A & Dubs has changed little since it was built by Lloyd and
Shirley Tillman and opened as an A & W in 1948.
James and Lois Kent took over in 1959 and remained
affiliated with the national restaurant chain until 1973, the year
A & W decided to can its root beer and sell it in stores. That
was also the year they insisted all their franchises use the same
menus. Mama Burgers and Teen Burgers were in. The Kents' homemade
barbecue sauce and popular cole slaw would have to go.
But they didn't. The Kents counted on the loyalty
of their customers and decided to go it alone. They changed the
name of the restaurant slightly, stuck with the familiar brown-and-orange
color scheme and stood by their menu, which has always been painted
on wooden boards and hung outside the building.

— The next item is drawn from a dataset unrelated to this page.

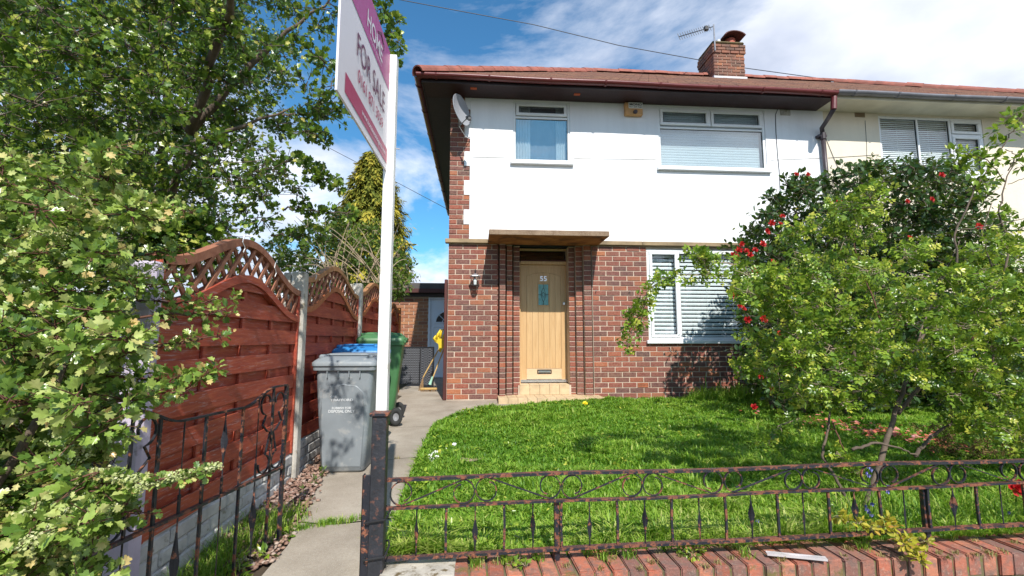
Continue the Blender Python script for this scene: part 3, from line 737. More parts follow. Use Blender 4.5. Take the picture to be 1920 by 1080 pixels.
def roofz(y): return RZ0 + (y - 6.80) * (RZ1 - RZ0) / (RY - 6.80)
def slope_tiles(bb, x0f, x1f, n=26, w=.165):
    for r in range(n):
        ya = 6.78 + (RY - 6.78) * r / n; yb = 6.78 + (RY - 6.78) * (r + 1.35) / n; yb = min(yb, RY)
        xa_, xb_ = x0f(ya), x1f(ya); x = xa_ - (w / 2 if r % 2 else 0)
        while x < xb_:
            a = max(x, xa_) + .002; c = min(x + w, xb_) - .002
            if c - a > .02:
                dz = random.uniform(0, .006); za, zb = roofz(ya) + .018 + dz, roofz(yb) + .002
                bb.add([(a, ya, za - .016), (c, ya, za - .016), (c, ya, za), (a, ya, za), (c, yb, zb), (a, yb, zb)], [(0, 1, 2, 3), (3, 2, 4, 5), (0, 3, 5), (1, 4, 2)])
            x += w
t_l = lambda y: EX - .06 + (y - 6.80) * (RX0 - EX) / (RY - 6.80)
t_r = lambda y: EX2 + .06 - (y - 6.80) * (EX2 - RX1) / (RY - 6.80)
b = B(); b.add([(EX - .05, 6.80, RZ0 - .03), (XP, 6.80, RZ0 - .03), (XP, RY, RZ1 - .03), (RX0, RY, RZ1 - .03), (EX - .05, 14.8, RZ0 - .03), (XP, 14.8, RZ0 - .03)],
      [(0, 1, 2, 3), (0, 3, 4), (3, 2, 5, 4)]); roof = b.go('roof', M['tile'], house)
b = B(); slope_tiles(b, t_l, lambda y: XP); b.go('roof_tiles', M['tile'], roof, kind='stuff')
def ridge_tile_mesh(Lt):
    bb = B(); prof = []; n = 8
    for i, y in enumerate((-.01, Lt)):
        for R_ in (.115, .095):
            for j in range(n + 1): a = math.pi * j / n; prof.append((math.cos(a) * R_ * (1 + .04 * (1 - i)), y, math.sin(a) * R_ * (1 + .04 * (1 - i)) - .03))
    k = 2 * (n + 1); Fc = []
    for j in range(n): Fc += [(j, j + 1, j + 1 + k, j + k), (j + n + 1, j + n + 1 + k, j + n + 2 + k, j + n + 2), (j, j + n + 1, j + n + 2, j + 1)]
    bb.add(prof, Fc); me = bpy.data.meshes.new('ridge_tile'); me.from_pydata(bb.v, [], bb.f); me.materials.append(M['ridge']); me.update(); return me
rt = ridge_tile_mesh(.31)
def run_ridge(p0, p1, parent):
    p0 = Vector(p0); p1 = Vector(p1); d = (p1 - p0); n = max(1, int(d.length / .30)); q = d.to_track_quat('Y', 'Z')
    for i in range(n):
        m = Matrix.Translation(p0 + d * i / n + Vector((0, 0, random.uniform(-.008, .008)))) @ q.to_matrix().to_4x4() @ Matrix.Rotation(random.uniform(-.04, .04), 4, 'Y'); meshobj('ridge_tile', rt, parent, m)
run_ridge((EX - .07, 6.76, RZ0 + .0), (RX0, RY, RZ1 + .02), roof); run_ridge((RX0, RY, RZ1 + .02), (XP, RY, RZ1 + .02), roof)

# ---- chimney
CY = 10.45; c0 = onY(1340, 152, CY); c1 = onY(1399, 152, CY); ct = onY(1370, 82, CY).z
zb_ = roofz(CY) - .15
b = B(); b.box(c0.x + .012, c1.x - .012, CY + .012, CY + .78, zb_, ct - .02); chim = b.go('chimney', M['mortar'], house)
b = B(); nr = int((ct - zb_) / .0808)
for k in range(nr):
    z = zb_ + .0808 * (k + .5); e = .025 if k >= nr - 3 else 0
    lay_joined(b, [((q[0]), z, q[2]) for q in courses(c0.x - e, c1.x + e, 0, .08, first=k)], CY - e)
    for q in courses(CY - e, CY + .78 + e, 0, .08, first=k + 1): b.bbox(c0.x - e, c0.x - e + .1, q[0] - q[2] / 2 + .005, q[0] + q[2] / 2 - .005, z - .035, z + .035, .0035)
b.go('chimney_bricks', M['brick_chimney'], house, kind='stuff')
b = B(); b.bbox(c0.x - .01, c1.x + .01, CY - .01, CY + .79, ct - .01, ct + .07, .03); b.go('chimney_cap', M['mossy_brick'], chim)
fl = onY(1340, 143, CY).z
b = B(); b.box(c0.x - .012, c1.x + .02, CY - .03, CY - .012, zb_, fl + .0); b.box(c0.x - .02, c0.x - .012, CY - .03, CY + .3, zb_, fl + .02); b.box(c0.x - .02, c0.x - .012, CY + .3, CY + .7, zb_, fl + .2); b.go('lead_flashing', M['lead'], chim)
pcx = onY(1368, 75, CY + .3).x
b = B(); b.tube([(pcx, CY + .3, ct + .05), (pcx, CY + .3, ct + .30)], [.15, .13], 14); b.tube([(pcx, CY + .58, ct + .05), (pcx, CY + .58, ct + .30)], [.15, .13], 14); b.go('chimney_pot', M['pot'], chim)
b = B()
V = []; n = 9
for y in (CY + .02, CY + .78):
    for j in range(n + 1): a = math.pi * (.12 + .76 * j / n); V.append((pcx + math.cos(a) * .30, y, ct + .22 + math.sin(a) * .17 - (0 if y < CY + .5 else .0)))
    for j in range(n + 1): a = math.pi * (.12 + .76 * j / n); V.append((pcx + math.cos(a) * .28, y, ct + .20 + math.sin(a) * .17))
k = 2 * (n + 1); Fc = []
for j in range(n): Fc += [(j, j + 1, j + 1 + k, j + k), (j + n + 1, j + n + 1 + k, j + n + 2 + k, j + n + 2), (j, j + n + 1, j + n + 2, j + 1)]
Fc += [(0, k, k + n + 1, n + 1), (n, 2 * n + 1, k + 2 * n + 1, k + n)]
b.add(V, Fc); b.go('chimney_cowl', M['pot_dark'], chim)
vp = onY(1345, 70, CY + .15); b = B(); b.tube([(vp.x, CY + .12, ct), (vp.x, CY + .12, ct + .16)], .055, 10); b.go('flue_vent', M['lead'], chim)
# aerial
at = onY(1338, 46, CY - .05); ab = onY(1341, 95, CY - .05)
ae = thing('tv_aerial', 'multi-element television aerial on a short mast strapped to the brick chimney', 'aerial', ab)
b = B(); b.tube([ab, at], .018, 6); b.go('mast', M['grey_metal'], ae)
a0 = onY(1337, 50, CY - .05); a1 = onY(1273, 69, CY - 1.0)
b = B(); b.tube([a0, a1], .011, 5)
for i in range(15):
    t_ = .1 + .9 * (i / 14) ** 1.0; p = a0.lerp(a1, t_); b.tube([p + Vector((.02, -.02, -.09)), p + Vector((-.02, .02, .09))], .006, 4)
b.go('boom', M['black'], ae)
b = B(); pb_ = a0.lerp(a1, .22); b.bbox(pb_.x - .05, pb_.x + .05, pb_.y - .04, pb_.y + .04, pb_.z - .05, pb_.z + .06, .01); b.go('junction_box', M['black'], ae)

# ---- downpipe at the party line
dp = [onY(1564, 186, 6.80), onY(1563, 205, 6.80), onY(1553, 222, 7.0), onY(1541, 240, 7.2), onY(1543, 255, 7.22), onY(1551, 345, 7.22)]
dp.append(Vector((dp[-1].x, 7.22, .1)))
b = B(); b.tube(dp[1:4] + [dp[4]], .036, 10); b.tube([dp[4], dp[5], dp[6]], .036, 10); pipe = b.go('downpipe', M['pipe'], house, True)
b = B(); b.tube([dp[0] + Vector((0, 0, .04)), dp[1]], .045, 10); b.go('gutter_outlet', M['maroon'], house)
b = B(); b.tube([dp[4] + Vector((0, 0, .05)), dp[4] - Vector((0, 0, .06))], .048, 10); b.bbox(dp[4].x - .09, dp[4].x + .06, 7.2, 7.29, dp[4].z - .02, dp[4].z + .02, .004); b.go('pipe_collar', M['pipe'], house)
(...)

"We were able to keep our niche. We still
have something unique to offer," said Sandy Hantz, who with
her husband, Syl, took over A & Dubs from her parents in 1978.

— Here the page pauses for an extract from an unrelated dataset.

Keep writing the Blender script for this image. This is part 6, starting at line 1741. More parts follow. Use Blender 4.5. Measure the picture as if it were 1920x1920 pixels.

"It's still a mom-and-pop place. We don't have a fancy building
and we're definitely off the beaten track."
But A & Dubs is tradition. It's almost like a habit. Like the
owners who have passed the business from one generation to the next
or like the employees who work the same jobs as their parents, people
just keep coming back to A & Dubs Drive-In.

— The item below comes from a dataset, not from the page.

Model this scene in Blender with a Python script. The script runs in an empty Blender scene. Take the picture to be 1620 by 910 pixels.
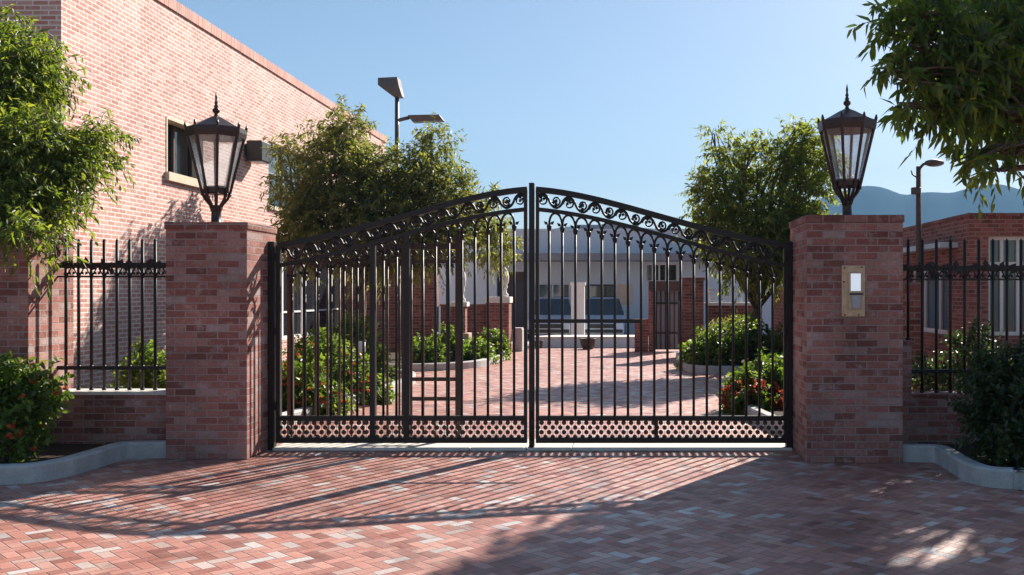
import bpy, bmesh, math, random
import numpy as np
from mathutils import Vector, Matrix

random.seed(7)
R = math.radians
scene = bpy.context.scene

# ------------------------------------------------------------------ camera, sky, sun, exposure
F, VX, VY, CH = 1560.0, 990.0, 462.0, 1.6          # focal length / principal point measured in a 1620 px wide photo
cam_d = bpy.data.cameras.new('camera')
cam = bpy.data.objects.new('camera', cam_d)
scene.collection.objects.link(cam)
cam.location = (0, 0, CH)
cam.rotation_euler = (R(90), 0, 0)
cam_d.sensor_width = 36
cam_d.lens = F / 1620 * 36
cam_d.shift_x = -(VX - 810) / 1620
cam_d.shift_y = (VY - 455) / 1620
cam_d.clip_start = 0.1
cam_d.clip_end = 12000
scene.camera = cam

SUN_AZ, SUN_EL = 31.0, 33.0                        # azimuth from +Y towards +X
world = bpy.data.worlds.new('World')
scene.world = world
world.use_nodes = True
wn = world.node_tree
wn.nodes.clear()
sky = wn.nodes.new('ShaderNodeTexSky')
sky.sky_type = 'NISHITA'
sky.sun_disc = False
sky.sun_elevation = R(SUN_EL)
sky.sun_rotation = R(SUN_AZ)
sky.altitude = 400
sky.air_density = 1.0
sky.dust_density = 0.9
sky.ozone_density = 2.0
bg = wn.nodes.new('ShaderNodeBackground')
bg.inputs['Strength'].default_value = 0.05
wo = wn.nodes.new('ShaderNodeOutputWorld')
wn.links.new(sky.outputs[0], bg.inputs['Color'])
wn.links.new(bg.outputs[0], wo.inputs['Surface'])

sun_d = bpy.data.lights.new('sun', 'SUN')
sun_d.energy = 5.0
sun_d.angle = R(0.5)
sun_d.color = (1.0, 0.92, 0.82)
sun = bpy.data.objects.new('sun', sun_d)
scene.collection.objects.link(sun)
sdir = Vector((math.sin(R(SUN_AZ)) * math.cos(R(SUN_EL)), math.cos(R(SUN_AZ)) * math.cos(R(SUN_EL)), math.sin(R(SUN_EL))))
sun.rotation_euler = sdir.to_track_quat('Z', 'Y').to_euler()
sun.location = (30, 60, 50)

scene.view_settings.view_transform = 'Standard'
scene.view_settings.look = 'None'
scene.view_settings.exposure = 1.32
scene.view_settings.gamma = 1.0
scene.view_settings.use_curve_mapping = False
scene.cycles.max_bounces = 8
scene.cycles.transparent_max_bounces = 16
scene.cycles.use_denoising = True


def P(px, py, Y):
    return ((px - VX) * Y / F, Y, CH - (py - VY) * Y / F)


# ------------------------------------------------------------------ materials
def new_mat(name):
    m = bpy.data.materials.new(name)
    m.use_nodes = True
    nt = m.node_tree
    b = nt.nodes['Principled BSDF']
    return m, nt, b


class NB:
    """tiny node building helper"""
    def __init__(self, nt):
        self.nt = nt

    def n(self, t, **kw):
        x = self.nt.nodes.new(t)
        for k, v in kw.items():
            setattr(x, k, v)
        return x

    def l(self, a, b):
        self.nt.links.new(a, b)

    def math(self, op, a, b=None, c=None):
        x = self.n('ShaderNodeMath', operation=op)
        for i, v in enumerate((a, b, c)):
            if v is None:
                continue
            if isinstance(v, (int, float)):
                x.inputs[i].default_value = v
            else:
                self.l(v, x.inputs[i])
        return x.outputs[0]

    def ramp(self, fac, stops, interp='LINEAR'):
        x = self.n('ShaderNodeValToRGB')
        x.color_ramp.interpolation = interp
        cr = x.color_ramp
        while len(cr.elements) < len(stops):
            cr.elements.new(0.5)
        for e, (p, c) in zip(cr.elements, stops):
            e.position = p
            e.color = (*c, 1) if len(c) == 3 else c
        self.l(fac, x.inputs[0])
        return x.outputs[0]

    def mix(self, fac, a, b, blend='MIX'):
        x = self.n('ShaderNodeMix', data_type='RGBA', blend_type=blend)
        for i, v in ((0, fac), (6, a), (7, b)):
            if isinstance(v, (int, float)):
                x.inputs[i].default_value = v
            elif isinstance(v, tuple):
                x.inputs[i].default_value = (*v, 1)
            else:
                self.l(v, x.inputs[i])
        return x.outputs[2]

    def noise(self, vec, scale, detail=4, rough=0.55, dist=0.0):
        x = self.n('ShaderNodeTexNoise')
        x.inputs['Scale'].default_value = scale
        x.inputs['Detail'].default_value = detail
        x.inputs['Roughness'].default_value = rough
        x.inputs['Distortion'].default_value = dist
        if vec is not None:
            self.l(vec, x.inputs['Vector'])
        return x.outputs['Fac']

    def bump(self, h, strength, dist, bsdf):
        x = self.n('ShaderNodeBump')
        x.inputs['Strength'].default_value = strength
        x.inputs['Distance'].default_value = dist
        self.l(h, x.inputs['Height'])
        self.l(x.outputs[0], bsdf.inputs['Normal'])


def brick_mat(name, stops, mortar, bw=0.22, bh=0.075, ms=0.010, rough=0.85, stain=0.35, bump=0.6, smear=0.0, soldier=False, wear=(0.5, 0.46, 0.43)):
    m, nt, b = new_mat(name)
    g = NB(nt)
    uv = g.n('ShaderNodeUVMap')
    vec = uv.outputs[0]
    warp = g.n('ShaderNodeTexNoise')
    warp.inputs['Scale'].default_value = 5.0
    warp.inputs['Detail'].default_value = 3.0
    g.l(vec, warp.inputs['Vector'])
    off = g.n('ShaderNodeVectorMath', operation='MULTIPLY_ADD')
    g.l(warp.outputs['Color'], off.inputs[0])
    off.inputs[1].default_value = (0.008, 0.008, 0)
    g.l(vec, off.inputs[2])
    br = g.n('ShaderNodeTexBrick')
    br.offset = 0.5
    br.inputs['Color1'].default_value = (0, 0, 0, 1)
    br.inputs['Color2'].default_value = (1, 1, 1, 1)
    br.inputs['Mortar'].default_value = (0.5, 0.5, 0.5, 1)
    br.inputs['Scale'].default_value = 1.0
    br.inputs['Mortar Size'].default_value = ms
    br.inputs['Mortar Smooth'].default_value = 0.25
    br.inputs['Bias'].default_value = 0.0
    br.inputs['Brick Width'].default_value = bw
    br.inputs['Row Height'].default_value = bh
    g.l(off.outputs[0], br.inputs['Vector'])
    col = g.ramp(br.outputs['Color'], stops)
    n1 = g.noise(vec, 1.3, 5)
    n2 = g.noise(vec, 38, 4, 0.65)
    n3 = g.noise(vec, 9, 5, 0.7)
    tone = g.ramp(n2, [(0.25, (0.72, 0.72, 0.72)), (0.75, (1.2, 1.2, 1.2))])
    col = g.mix(1.0, col, tone, 'MULTIPLY')
    # mortar smeared on faces of bricks
    sm = g.ramp(n3, [(0.52, (0, 0, 0)), (0.70, (1, 1, 1))])
    sm = g.math('MULTIPLY', sm, smear)
    col = g.mix(sm, col, wear)
    col = g.mix(br.outputs['Fac'], col, mortar)
    st = g.ramp(n1, [(0.3, (1 - stain, 1 - stain, 1 - stain)), (0.68, (1.08, 1.08, 1.08))])
    col = g.mix(1.0, col, st, 'MULTIPLY')
    g.l(col, b.inputs['Base Color'])
    b.inputs['Roughness'].default_value = rough
    b.inputs['Specular IOR Level'].default_value = 0.25
    h = g.math('SUBTRACT', g.math('MULTIPLY', n2, 0.35), br.outputs['Fac'])
    h = g.math('ADD', h, g.math('MULTIPLY', br.outputs['Color'], 0.25))
    g.bump(h, bump, 0.012, b)
    return m


M = {}
M['pillar_brick'] = brick_mat('pillar_brick', [(0.0, (0.200, 0.076, 0.062)), (0.25, (0.31, 0.115, 0.090)), (0.6, (0.40, 0.165, 0.130)), (0.86, (0.42, 0.220, 0.185)), (1.0, (0.40, 0.29, 0.265))],
                              (0.38, 0.285, 0.255), bw=0.205, bh=0.068, ms=0.0065, smear=0.8, stain=0.42, bump=0.9, wear=(0.47, 0.345, 0.32))
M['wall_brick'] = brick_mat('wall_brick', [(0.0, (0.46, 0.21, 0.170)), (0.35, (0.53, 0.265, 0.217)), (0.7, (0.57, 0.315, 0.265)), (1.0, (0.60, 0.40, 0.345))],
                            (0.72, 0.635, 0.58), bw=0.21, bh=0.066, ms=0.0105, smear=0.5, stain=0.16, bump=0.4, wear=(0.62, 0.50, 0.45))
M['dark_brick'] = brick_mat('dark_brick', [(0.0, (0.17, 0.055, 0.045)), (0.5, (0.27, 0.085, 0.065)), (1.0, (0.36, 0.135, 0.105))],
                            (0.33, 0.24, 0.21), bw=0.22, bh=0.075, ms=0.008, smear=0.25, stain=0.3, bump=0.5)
M['coping_brick'] = brick_mat('coping_brick', [(0.0, (0.44, 0.19, 0.15)), (0.5, (0.54, 0.25, 0.20)), (1.0, (0.60, 0.33, 0.27))],
                              (0.66, 0.56, 0.49), bw=0.075, bh=0.24, ms=0.010, smear=0.2, stain=0.2, bump=0.5)
M['cap_brick'] = brick_mat('cap_brick', [(0.0, (0.155, 0.062, 0.050)), (0.6, (0.25, 0.095, 0.075)), (1.0, (0.31, 0.15, 0.12))],
                           (0.30, 0.24, 0.22), bw=0.205, bh=0.09, ms=0.006, smear=0.4, stain=0.3)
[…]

"We've tried lots of places but no one has
the good food like here. There just isn't anyplace like this anymore,"
said Brian Ronding, a loyal customer since the 1950s. He was at
the drive-in recently with his polished 1953 Ford, because hey,
some things never change.
"We used to always park in the front so your
friends would see you and you could show off your car," said
Ronding, who was parked about as close to the restaurant and to
busy West Third Street as possible.
"I hung out here when I was a teen-ager,"
said Ed Niemi, a Morgan Park resident who first came to A &
Dubs 15 or 20 years ago. "I thought I had a fast car and this
was the place to take it. I still come here today because you can
still see the good-looking carhops."
In the old days, landing a job as a carhop was
about as cool as landing a spot on the cheerleading squad. The job
had social status. By 1950s standards, you were somebody.
Today, being a carhop just means you have a job you love, say the
women who learn quickly to keep track of the mugs and to protect
the food-filled trays by walking through doorways backward.
"Everybody that's here loves their job,"
said Sandy Lund, who's been hanging trays on partially closed car
windows for 13 years. "They keep coming back. They don't quickly
give up their job. I can't ever leave it. Someday, I'll be here
waiting on cars with a walker."
"It's only tough when it's hot outside,"
said Deann Dieryck, 19, a carhop for four summers. "People
get crabby when it gets hot. They sit in their cars and get mad
if you don't wait on them right away."
The job also can be tough when it's cold. Before
1973, when a small, heated seating area was added to the front of
the restaurant, carhops used to huddle near a space heater outside
to keep warm between cars.
But it never gets too cold. The drive-in closes
in mid-October and opens again in mid-April.
"In the West End and West Duluth, we mark
our calendars by A & Dubs," said longtime customer Cori
Netland. "We ask a month ahead of time when they're going to
reopen and we dread the day they close. That's always a sad day
in the fall when all we can do is look forward to spring."